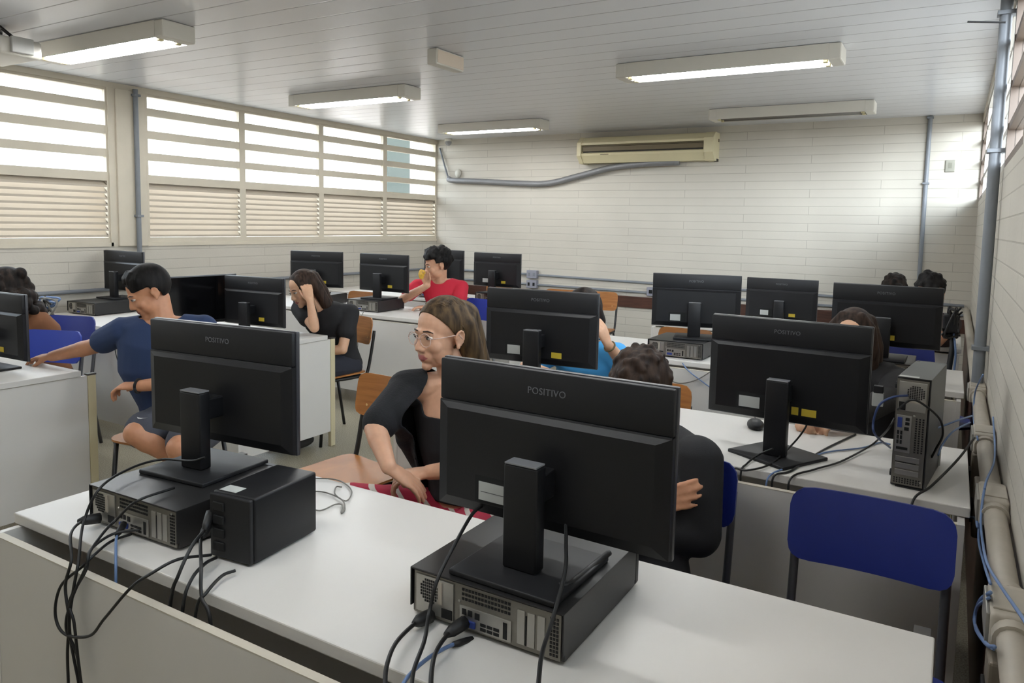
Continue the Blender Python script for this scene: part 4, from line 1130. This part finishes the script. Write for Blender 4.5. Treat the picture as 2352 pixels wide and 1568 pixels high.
p6, JJ, B, T = person('person in a bright blue t-shirt behind a monitor, hand with bracelet at the ear', J, sk_c, vox=.0055,
    hands={'L': dict(d=V((-1.4018, 3.2025, 1.0135))-V(J['wrL']), pn=(-.9, .2, 0), side=-1, curl=(30, 40, 30), s=.95), 'R': dict(d=V((.8, -.3, 0)), pn=(0, 0, -1), side=1)}, brow=brow_d)
shirt(p6, JJ, cl_cyan, 't_shirt', .016, .62, .008, 1.1, round_neck(JJ, .07))
legwear(p6, JJ, cl_pant, 'trousers', 1., .012, .01, 1., .9); shoes(p6, JJ, shoe_m)
mb = MB(); hair_cap(mb, T, B, 1., 1.06)
for q in (-1, 1): lock(mb, T, [(q*.07, -.02, .04), (q*.086, -.02, -.03), (q*.082, -.03, -.10)], (.03, .03, .022))
lock(mb, T, [(0, -.08, .0), (0, -.09, -.10)], (.06, .05))
link(trim(remesh(mb, .006, 2), lambda p: (lambda q: q.z < .05 and q.y > .035)((B.inverted()) @ (p-JJ['head']))), 'hair', hm_dark, p6)
w_ = JJ['wrL']; ax = (JJ['elL']-w_).normalized(); u = ax.orthogonal().normalized(); v = ax.cross(u)
MB().tube([w_+ax*.02+(u*math.cos(t)+v*math.sin(t))*.027 for t in [2*PI*k/18 for k in range(19)]], .0045, 8).build('bracelet', mat('bracelet_brown', rgb(96, 80, 50), .5), p6, True)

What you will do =
Leaving the pictures aside, transcribe the entire listing exactly.

Final result =
Continue the Blender Python script for this scene: part 4, from line 1130. This part finishes the script. Write for Blender 4.5. Treat the picture as 2352 pixels wide and 1568 pixels high.
p6, JJ, B, T = person('person in a bright blue t-shirt behind a monitor, hand with bracelet at the ear', J, sk_c, vox=.0055,
    hands={'L': dict(d=V((-1.4018, 3.2025, 1.0135))-V(J['wrL']), pn=(-.9, .2, 0), side=-1, curl=(30, 40, 30), s=.95), 'R': dict(d=V((.8, -.3, 0)), pn=(0, 0, -1), side=1)}, brow=brow_d)
shirt(p6, JJ, cl_cyan, 't_shirt', .016, .62, .008, 1.1, round_neck(JJ, .07))
legwear(p6, JJ, cl_pant, 'trousers', 1., .012, .01, 1., .9); shoes(p6, JJ, shoe_m)
mb = MB(); hair_cap(mb, T, B, 1., 1.06)
for q in (-1, 1): lock(mb, T, [(q*.07, -.02, .04), (q*.086, -.02, -.03), (q*.082, -.03, -.10)], (.03, .03, .022))
lock(mb, T, [(0, -.08, .0), (0, -.09, -.10)], (.06, .05))
link(trim(remesh(mb, .006, 2), lambda p: (lambda q: q.z < .05 and q.y > .035)((B.inverted()) @ (p-JJ['head']))), 'hair', hm_dark, p6)
w_ = JJ['wrL']; ax = (JJ['elL']-w_).normalized(); u = ax.orthogonal().normalized(); v = ax.cross(u)
MB().tube([w_+ax*.02+(u*math.cos(t)+v*math.sin(t))*.027 for t in [2*PI*k/18 for k in range(19)]], .0045, 8).build('bracelet', mat('bracelet_brown', rgb(96, 80, 50), .5), p6, True)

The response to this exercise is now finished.